Blazons
New and Selected Poems
This generous new volume is a sequel to "Essays on Departure" (Carcanet, 2006) collecting a quarter century's work by one of the most elegant and pertinent poets working in English. She brings together material from eight books, including a generous excerpt from the erotic verse novel "Love, Death and the Changing of the Seasons", and new work written in a vertiginously changing political world. Hacker writes narrative poems, lyrics and elegies; she is witty, angry, traditional, experimental. Her poetry is in open dialogue with its sources, which include Donne, Akhmatova, Muriel Rukeyser, Joseph Roth, and the Algerian Kateb Yacine. In the past decade, this exchange has been informed by Hacker's celebrated translations of contemporary French poets, and a selection of this work is included alongside her own poems. Her poetry has been celebrated for its keen observation of her two cities, New York and Paris, its fusion of precise form and demotic language, its music, its memory, and its stubborn delectation of life.
About the Author
Marilyn Hacker was born in New York City in 1942. She is the author of several books including "Essays on Departure" (Carcanet, 2006) and the following books of poetry, "First Cities: Collected Early Poems 1960-1979" (2003); "Squares and Courtyards" (2000); "Winter Numbers" (1994), which won the Lenore Marshall Poetry Prize and a Lambda Literary Award; "Selected Poems" 1965-1990 (1994), which received the Poets' Prize; "Love, Death, and the Changing of the Seasons" (1986); "Assumptions" (1985); "Taking Notice" (1980); "Going Back to the River" (1990), for which she received a Lambda Literary Award; "Separations" (1976); and "Presentation Piece" (1974), which was the Lamont Poetry Selection of The Academy of American Poets and a National Book Award winner. She also translated Venus Khoury-Ghata's poetry, notably the award-winning "Alphabets of Sand" (Carcanet, 2009) and also published in "She Says" (2003) and "Here There Was Once a Country" (2001).
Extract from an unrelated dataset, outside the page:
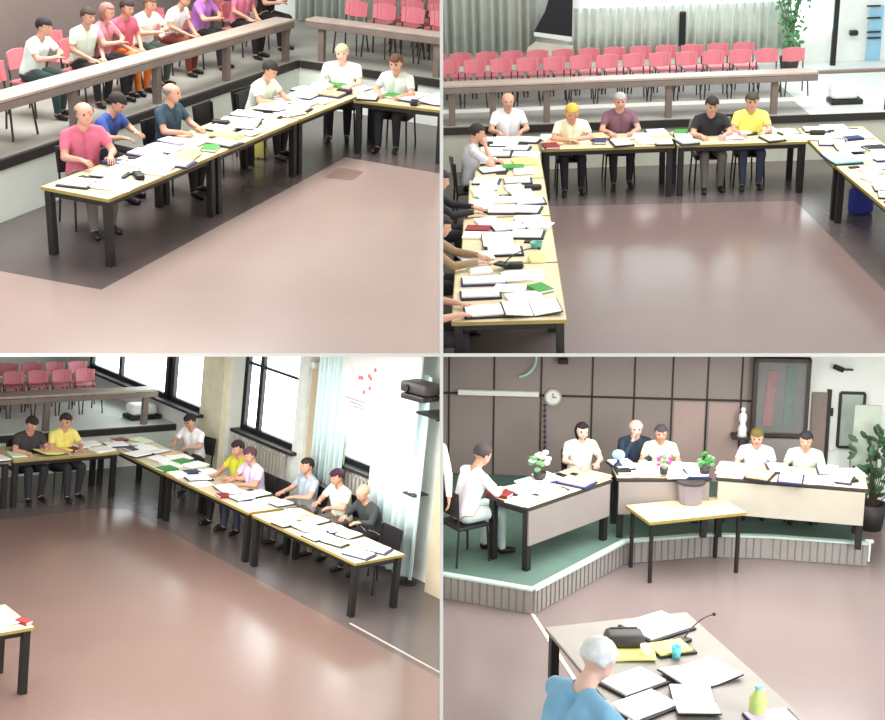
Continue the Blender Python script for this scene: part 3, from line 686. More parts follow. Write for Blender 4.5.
def window(n, y0, y1, z0, z1, divs, lab=None):
    r = root('window_%d' % n, 3, (XW, 0, 0)); r['kind'] = 'structure'; x = -.05
    b = MB().m(black)
    b.box((x, (y0+y1)/2, z0), (.1, y1-y0+.1, .11)).box((x, (y0+y1)/2, z1), (.1, y1-y0+.1, .11)).box((x, y0, (z0+z1)/2), (.1, .1, z1-z0)).box((x, y1, (z0+z1)/2), (.1, .1, z1-z0))
    for d in divs: b.box((x, y0+(y1-y0)*d, (z0+z1)/2), (.08, .1, z1-z0))
    b.box((x, (y0+y1)/2, z0+(z1-z0)*.52), (.05, y1-y0, .04))
    b.obj('window_frame', 3, r); MB().m(daym).box((-.015, (y0+y1)/2, (z0+z1)/2), (.02, y1-y0, z1-z0)).obj('window_pane', 3, r)
    MB().m(fasc).box((-.12, (y0+y1)/2, z0-.06), (.26, y1-y0+.25, .05)).obj('window_sill', 3, r)
window(2, yw(302, 1.6), yw(249, 1.6), 1.18, 3.3, [.72])
window(3, yw(208, 1.6), yw(178, 1.6), 1.16, 3.2, [])
window(4, yw(172, 1.6), yw(97, 1.6), 1.16, 3.2, [.6])
window(5, yw(383, 1.4), yw(345, 1.4), 1.32, 3.3, [])
def radiator(y0, y1, z0, z1, label):
    r = root('radiator', 3, (XW-.1, (y0+y1)/2, z0), 0, label, 'radiator'); L = y1-y0; h = z1-z0; n = int(L/.09)
    for z in (.04, h-.04): MB().m(white).box((0, 0, z), (.05, L, .04)).obj('header_pipe', 3, r)
    b = MB().m(mat('radiator_paint', srgb(205, 200, 192), .5))
    for i in range(n): b.box((0, -L/2+(i+.5)*L/n, h/2), (.09, .045, h), bev=.01)
    b.obj('fins', 3, r)
radiator(yw(290, 1), yw(236, 1), .55, 1.05, 'pale ribbed radiator under the large window, lower left view')
radiator(yw(386, 1), yw(347, 1), .5, 1.2, 'ribbed radiator behind the bald person, lower left view')
yp = yw(311, 1.5), yw(301, 1.5)
struct(MB().m(mat('pilaster_white', srgb(238, 244, 240), .7)).box((XW-.07, (yp[0]+yp[1])/2, 3), (.14, yp[1]-yp[0], 6)).obj('wall_pilaster', 3))
yp = yw(326, 1.5), yw(311, 1.5)
struct(MB().m(beige).box((XW-.04, (yp[0]+yp[1])/2, 3), (.08, yp[1]-yp[0], 6)).obj('wall_pilaster.001', 3))
yp = yw(228, 1.5), yw(207, 1.5)
struct(MB().m(mat('pilaster_cream', srgb(240, 232, 205), .7)).box((XW-.06, (yp[0]+yp[1])/2, 3), (.12, yp[1]-yp[0], 6)).obj('wall_pilaster.002', 3))
curtain(3, (XW-.2, yw(327, 1.5)), (XW-.2, yw(356, 1.5)), .95, 5, mat('curtain_mint', srgb(215, 230, 205), .8), 'curtain', 'pale mint curtain beside the beige pilaster, lower left view', amp=.04)
curtain(3, (XW-.32, yw(334, 2.4)), (XW-.32, yw(366, 2.4)), .95, 5, curtb, 'curtain', 'gathered ice blue curtain in the middle of the right wall, lower left view', folds=7, amp=.06)
curtain(3, (XW-.3, yw(384, 1.2)), (XW-.3, yw(436, 1.2)), .1, 3.0, curtb, 'curtain', 'wide pale blue curtain reaching the floor at the right, lower left view', amp=.04)
ys = yw(362, 2.2), yw(438, 2.2)
r = root('notice_board', 3, (XW-.42, 0, 0), 0, 'white board with red flower marks and small text, lower left view', 'board')
MB().m(mat('board_white', srgb(246, 252, 252), .6)).box((0, (ys[0]+ys[1])/2, 2.55), (.03, ys[0]-ys[1], 1.45)).obj('panel', 3, r)
b = MB().m(mat('mark_red', srgb(215, 120, 120), .7)); rnd = random.Random(3)
for i in range(7): b.ball((-.018, yw(388, 2.7)+rnd.uniform(-.22, .12), 2.72+rnd.uniform(-.22, .25)), .035, (.15, 1, 1), 1)
b.obj('flower_marks', 3, r)
b = MB().m(mat('mark_grey', srgb(150, 140, 145), .7))
for i in range(3): b.box((-.018, yw(378, 2.3)-.05*i, 2.38-.05*i), (.006, .45-.1*i, .015))
b.obj('text_lines', 3, r)
# projector on a wall bracket
y0 = yw(420, 2.6); v = 2.75
for zz in (1,):
    o_, d_ = ray(3, 421, 392); t = (XW-.7-o_.x)/d_.x; q = o_+d_*t
r = root('projector', 3, (q.x, q.y, q.z), .15, 'dark grey projector on a wall bracket at the upper right, lower left view', 'projector')
MB().m(dgrey).box((0, 0, .06), (.36, .46, .15), bev=.03).obj('body', 3, r, True); MB().m(black).box((-.03, -.02, -.06), (.36, .4, .08), bev=.02).obj('tray', 3, r)
MB().m(black).tube((-.18, .1, .05), (-.22, .1, .05), .05, n=12).obj('lens', 3, r)
r = root('wall_shelf', 3, (q.x+.25, q.y-.15, q.z-.29), 0, 'thin dark shelf under the projector, lower left view', 'shelf')
MB().m(black).box((0, 0, 0), (.5, .42, .03)).obj('board', 3, r); MB().m(black).box((.1, 0, -.05), (.3, .03, .08)).obj('bracket', 3, r)
p = fl(3, 420, 592)
struct(MB().m(mat('column_tan', srgb(190, 178, 150), .7)).box((p.x+.32, p.y-.26, 2.6), (.5, .5, 5.2)).obj('wall_column', 3))
p = fl(3, 406, 583); r = root('music_stand', 3, (p.x, p.y, 0), 0, 'slim black stand with flat top beside the column, lower left view', 'stand')
MB().m(black).tube((0, 0, .02), (.0, 0, 1.3), .014).obj('pole', 3, r); MB().m(black).box((0, 0, 1.31), (.28, .24, .02)).obj('top', 3, r); MB().m(black).lathe([(.14, 0), (.14, .015), (.02, .03)]).obj('base', 3, r)
o_, d_ = ray(3, 314, 365); t = (XW-.3-o_.x)/d_.x; q = o_+d_*t
tag(MB().m(white).box((q.x+.03, q.y, q.z), (.14, .1, .1), bev=.02).obj('wall_camera', 3), 'small white camera on the beige pilaster, lower left view', 'camera')
# tables
A1 = table(k, (6.5, 18.32), (8.34, 18.32), .82, 'back row table at the left edge, lower left view')
A2 = table(k, (8.38, 18.32), (10.14, 18.3), .82, 'back row table next to the corner, lower left view')
D0 = table(k, (10.18, 17.0), (10.16, 19.1), .85, 'corner table of the right row, lower left view', side=-1)
D1 = table(k, (10.24, 14.72), (10.18, 16.96), .85, 'middle table of the right row, lower left view', side=-1)
D2 = table(k, (10.3, 12.33), (10.24, 14.62), .85, 'nearest table of the right row with bare wood end, lower left view', side=-1)
E1 = table(k, (4.2, 12.1), (5.86, 12.1), .72, 'table corner at the left edge in the foreground, lower left view')
L90 = PI/2
seated(3, 32, 424, PI, 'dark-haired person in dark shirt reading at the back row, lower left view', fab(60, 54, 58), darkt, 'black chair under the dark shirt at the back row, lower left view', look=(0, -28), lean=14)
seated(3, 66, 421, PI+.1, 'person in yellow shirt at the back row, lower left view', fab(232, 218, 120), darkt, 'black chair under the yellow shirt, lower left view', hairc=(60, 40, 30), look=(0, -15), lean=6)
seated(3, 190, 421, L90+.3, 'dark-haired person in white shirt leaning at the corner table, lower left view', fab(248, 246, 250), darkt, 'black chair under the white shirt at the corner, lower left view', look=(0, -28), lean=16)
seated(3, 238, 448, L90+.1, 'person in yellow-green top beside the lilac shirt, lower left view', fab(205, 205, 60), darkt, None, look=(0, -20), lean=6)
seated(3, 250, 455, L90, 'person in lilac white shirt by the large window, lower left view', fab(226, 208, 240), jeans, 'black chair under the lilac shirt, lower left view', hairc=(90, 60, 70), look=(0, -22), lean=12)
seated(3, 307, 466, L90-.1, 'man in grey shirt with short dark hair before the pilaster, lower left view', fab(168, 180, 190), greyt, 'black chair under the man in grey shirt, lower left view', look=(10, -5), lean=2)
seated(3, 337, 477, L90, 'dark-haired person in cream shirt between grey shirt and bald person, lower left view', fab(236, 240, 215), greyt, 'black chair under the cream shirt, lower left view', hairc=(60, 20, 40), look=(0, -22), lean=12)
seated(3, 363, 493, L90, 'bald person in dark jacket nearest the end of the row, lower left view', fab(56, 62, 62), darkt, 'black chair under the bald person in dark jacket, lower left view', hair='receding', hairc=(190, 150, 120), look=(0, -30), lean=22, sleeves='long')
for (px, py, lab) in ((274, 487, 'empty black chair between lilac shirt and grey shirt, lower left view'), (384, 535, 'empty black chair at the near end of the row, lower left view')):
    P = fl(3, px, py, .76); chair(3, P.x-.1, P.y, L90, lab)
it(D2, .1, .3, 'document_folder', paperw, .4, 'white pages on the bare near end of the table, lower left view', 'folder', (.24, .34))
it(D2, .12, .72, 'document_folder', paperw, .5, 'pages on dark folder at the outer near corner, lower left view', 'folder', (.24, .3))
it(D2, .33, .35, 'document_folder', paperg, .3, 'greenish pages on thick black folder, near table, lower left view', 'folder', (.26, .32))
it(D2, .6, .4, 'open_binder', paperw, 1.8, 'open binder with black cover in the middle of the near table, lower left view', 'binder', (.24, .33))
it(E1, .8, .45, 'paper_stack', paperw, .1, 'thick white papers on the foreground table corner, lower left view', 'paper', (.5, .4))
it(E1, .97, .2, 'book', coverr, .4, 'dark red notebook at the foreground table corner, lower left view', 'book', (.12, .2))
scatter(D2, 'nearest right table, lower left view', 15, 31); scatter(D1, 'middle right table, lower left view', 27, 32, cols=['paperw']*9+['paperl', 'paperl', 'paperg']); scatter(D0, 'corner table, lower left view', 24, 33)
scatter(A2, 'right back table, lower left view', 17, 34, ends=('left', 'right')); scatter(A1, 'left back table, lower left view', 14, 35, ends=('left', 'right'))
# ================================================================== lower right view (room 4)
k = 4; ST = .28
struct(MB().m(mat('floor_mauve_lino', srgb(124, 112, 111), .24, noise=.05, scale=.6, spec=.6)).box((8, 11, -.03), (16, 18, .06)).obj('floor.003', k))
sA = fl(4, 531, 612); sB = fl(4, 562, 660)
d = (sB-sA).normalized(); n = Vector((-d.y, d.x, 0))*.02
struct(MB().m(mat('seam_cream', srgb(205, 195, 185), .6)).prism([(p.x, p.y) for p in (sA-n, sB-n+d*1.5, sB+n+d*1.5, sA+n)], .0005, .006).obj('trim_6', k))
WA = fl(4, 480, 393, 1.42); WC = fl(4, 740, 400, 1.42); wd = (WC-WA); wd.z = 0; wd.normalize(); wn = Vector((-wd.y, wd.x, 0))
W0 = Vector((WA.x, WA.y, 0))-wd*2.5; wang = math.atan2(wd.y, wd.x)
def ow(px, py, off=0.): q = wp(4, px, py, W0-wn*off, W0-wn*off+wd); return q
def sw(px, py=400): return (ow(px, py)-W0).dot(wd)      # distance along the wall
panelm = mat('panel_taupe', srgb(150, 139, 135), .55, noise=.05, scale=1.5); panel2 = mat('panel_rose', srgb(180, 158, 152), .55, noise=.05, scale=1.5)
def wseg(name, s0, s1, z0, z1, ma, th=.15, off=0.):
    a = W0+wd*s0-wn*off; b = W0+wd*s1-wn*off
    return struct(MB().m(ma).prism([(v.x, v.y) for v in (a, b, b+wn*th, a+wn*th)], z0, z1).obj(name, 4))
s_end = sw(808); s_col = sw(825, 420)
wseg('wall_back.003', -3, s_end, 0, 6, panelm)
wseg('wall_end', s_end, s_end+5, 0, 6, mat('wall_ice_white', srgb(246, 252, 246), .75, noise=.02), .15, -.02)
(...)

Hacker was editor of "The Kenyon Review" from 1990 to 1994, and has received numerous honours, including the American PEN Voelcker Award, 2010 (for a mid-career poet), the American PEN Award for Poetry in Translation (2009) for Marie Etienne's "King of a Hundred Horsemen", the American Academy of Arts and Letters Award in Literature (2004), the Poets' Prize 1996 for "Selected Poems", and the Lenore Marshall Award of the Academy of American Poets (1995) for "Winter Numbers". She lives in Paris.